Scan the entries below. List each line with "from".

### Information given
* * * * *

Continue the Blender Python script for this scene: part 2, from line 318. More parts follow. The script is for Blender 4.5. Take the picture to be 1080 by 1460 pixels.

* * * * *

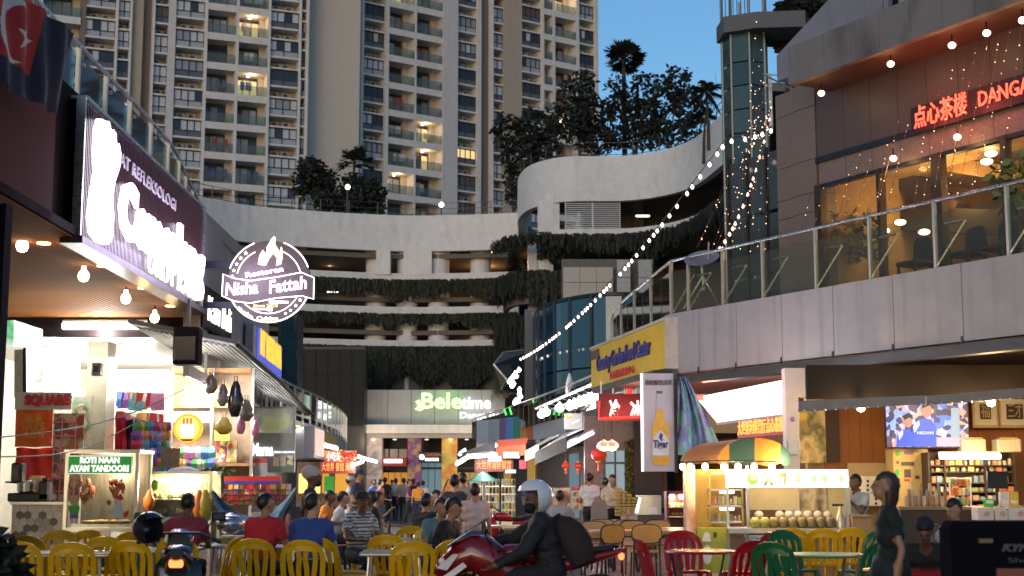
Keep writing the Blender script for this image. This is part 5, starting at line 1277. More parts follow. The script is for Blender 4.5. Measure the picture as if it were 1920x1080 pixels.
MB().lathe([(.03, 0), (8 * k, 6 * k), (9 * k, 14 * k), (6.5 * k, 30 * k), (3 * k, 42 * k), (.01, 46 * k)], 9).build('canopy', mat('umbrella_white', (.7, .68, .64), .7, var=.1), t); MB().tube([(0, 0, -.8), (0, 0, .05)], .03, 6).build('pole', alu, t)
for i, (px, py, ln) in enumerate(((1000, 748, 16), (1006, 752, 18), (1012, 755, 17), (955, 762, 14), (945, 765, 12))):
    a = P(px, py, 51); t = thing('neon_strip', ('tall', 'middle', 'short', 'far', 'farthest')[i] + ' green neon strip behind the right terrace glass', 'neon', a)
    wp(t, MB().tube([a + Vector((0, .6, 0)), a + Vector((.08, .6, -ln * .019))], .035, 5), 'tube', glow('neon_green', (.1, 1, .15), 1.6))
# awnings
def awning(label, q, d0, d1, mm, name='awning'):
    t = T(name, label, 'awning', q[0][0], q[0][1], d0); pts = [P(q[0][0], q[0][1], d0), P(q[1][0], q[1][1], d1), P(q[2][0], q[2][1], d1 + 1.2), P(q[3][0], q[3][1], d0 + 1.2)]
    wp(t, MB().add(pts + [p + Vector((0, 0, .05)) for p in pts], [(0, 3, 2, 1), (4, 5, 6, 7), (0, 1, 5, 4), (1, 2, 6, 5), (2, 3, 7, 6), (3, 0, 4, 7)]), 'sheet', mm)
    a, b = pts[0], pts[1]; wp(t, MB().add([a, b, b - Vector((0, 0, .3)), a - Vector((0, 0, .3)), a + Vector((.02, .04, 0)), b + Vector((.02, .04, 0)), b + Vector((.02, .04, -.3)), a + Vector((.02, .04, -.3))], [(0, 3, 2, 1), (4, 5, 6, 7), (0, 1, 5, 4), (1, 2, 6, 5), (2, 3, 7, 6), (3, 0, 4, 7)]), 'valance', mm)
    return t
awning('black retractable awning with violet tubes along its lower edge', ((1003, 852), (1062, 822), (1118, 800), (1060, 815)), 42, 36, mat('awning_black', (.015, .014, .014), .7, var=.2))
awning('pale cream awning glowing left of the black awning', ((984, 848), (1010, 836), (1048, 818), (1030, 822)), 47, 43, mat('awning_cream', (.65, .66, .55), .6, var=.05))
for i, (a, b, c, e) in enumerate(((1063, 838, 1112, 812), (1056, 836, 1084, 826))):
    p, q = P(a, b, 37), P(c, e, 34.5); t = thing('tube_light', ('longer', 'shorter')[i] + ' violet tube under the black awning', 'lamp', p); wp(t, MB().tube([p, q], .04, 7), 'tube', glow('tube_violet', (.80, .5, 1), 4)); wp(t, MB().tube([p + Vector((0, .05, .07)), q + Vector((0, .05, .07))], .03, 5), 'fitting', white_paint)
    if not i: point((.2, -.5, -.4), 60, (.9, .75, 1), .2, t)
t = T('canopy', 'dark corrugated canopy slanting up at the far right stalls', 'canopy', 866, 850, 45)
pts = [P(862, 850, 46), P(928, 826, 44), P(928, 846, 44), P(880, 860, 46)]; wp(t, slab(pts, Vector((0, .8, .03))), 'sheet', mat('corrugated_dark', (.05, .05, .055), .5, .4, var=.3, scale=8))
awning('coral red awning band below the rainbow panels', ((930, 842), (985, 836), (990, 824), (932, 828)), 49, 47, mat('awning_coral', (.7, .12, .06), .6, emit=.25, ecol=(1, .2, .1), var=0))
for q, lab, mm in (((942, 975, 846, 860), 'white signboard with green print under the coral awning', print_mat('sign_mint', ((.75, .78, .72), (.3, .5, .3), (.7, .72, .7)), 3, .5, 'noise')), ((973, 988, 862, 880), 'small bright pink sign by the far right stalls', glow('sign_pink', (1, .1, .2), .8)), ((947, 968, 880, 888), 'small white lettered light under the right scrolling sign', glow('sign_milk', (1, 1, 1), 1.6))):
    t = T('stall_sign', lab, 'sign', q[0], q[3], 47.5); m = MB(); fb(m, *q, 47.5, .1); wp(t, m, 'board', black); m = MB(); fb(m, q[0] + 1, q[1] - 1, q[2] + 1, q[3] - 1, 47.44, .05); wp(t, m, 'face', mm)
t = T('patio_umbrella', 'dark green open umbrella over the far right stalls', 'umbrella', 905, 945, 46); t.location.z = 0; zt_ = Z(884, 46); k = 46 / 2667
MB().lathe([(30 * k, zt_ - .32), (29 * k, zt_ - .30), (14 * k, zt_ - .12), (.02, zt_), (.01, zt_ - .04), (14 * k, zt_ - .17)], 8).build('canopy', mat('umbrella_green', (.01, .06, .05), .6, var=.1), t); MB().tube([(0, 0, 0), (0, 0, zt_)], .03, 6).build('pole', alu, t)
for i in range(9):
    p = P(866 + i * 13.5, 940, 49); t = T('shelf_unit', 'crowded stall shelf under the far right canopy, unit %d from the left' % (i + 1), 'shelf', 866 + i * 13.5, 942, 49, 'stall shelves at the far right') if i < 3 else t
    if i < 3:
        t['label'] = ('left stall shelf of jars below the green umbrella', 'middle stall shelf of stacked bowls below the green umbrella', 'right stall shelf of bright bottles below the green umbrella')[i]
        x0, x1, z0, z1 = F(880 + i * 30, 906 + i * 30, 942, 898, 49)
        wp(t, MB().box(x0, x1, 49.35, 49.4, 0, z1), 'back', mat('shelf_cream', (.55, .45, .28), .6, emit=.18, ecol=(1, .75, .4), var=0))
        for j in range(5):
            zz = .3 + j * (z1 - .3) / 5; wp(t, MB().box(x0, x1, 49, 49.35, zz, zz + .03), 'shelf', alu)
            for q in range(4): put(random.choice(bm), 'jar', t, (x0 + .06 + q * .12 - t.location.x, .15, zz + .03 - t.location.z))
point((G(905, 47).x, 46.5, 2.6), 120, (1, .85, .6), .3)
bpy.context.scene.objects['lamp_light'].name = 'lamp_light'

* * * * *

### Solved problem
Continue the Blender Python script for this scene: part 2, from line 318. More parts follow. The script is for Blender 4.5. Take the picture to be 1080 by 1460 pixels.
    p = P(866 + i * 13.5, 940, 49); t = T('shelf_unit', 'crowded stall shelf under the far right canopy, unit %d from the left' % (i + 1), 'shelf', 866 + i * 13.5, 942, 49, 'stall shelves at the far right') if i < 3 else t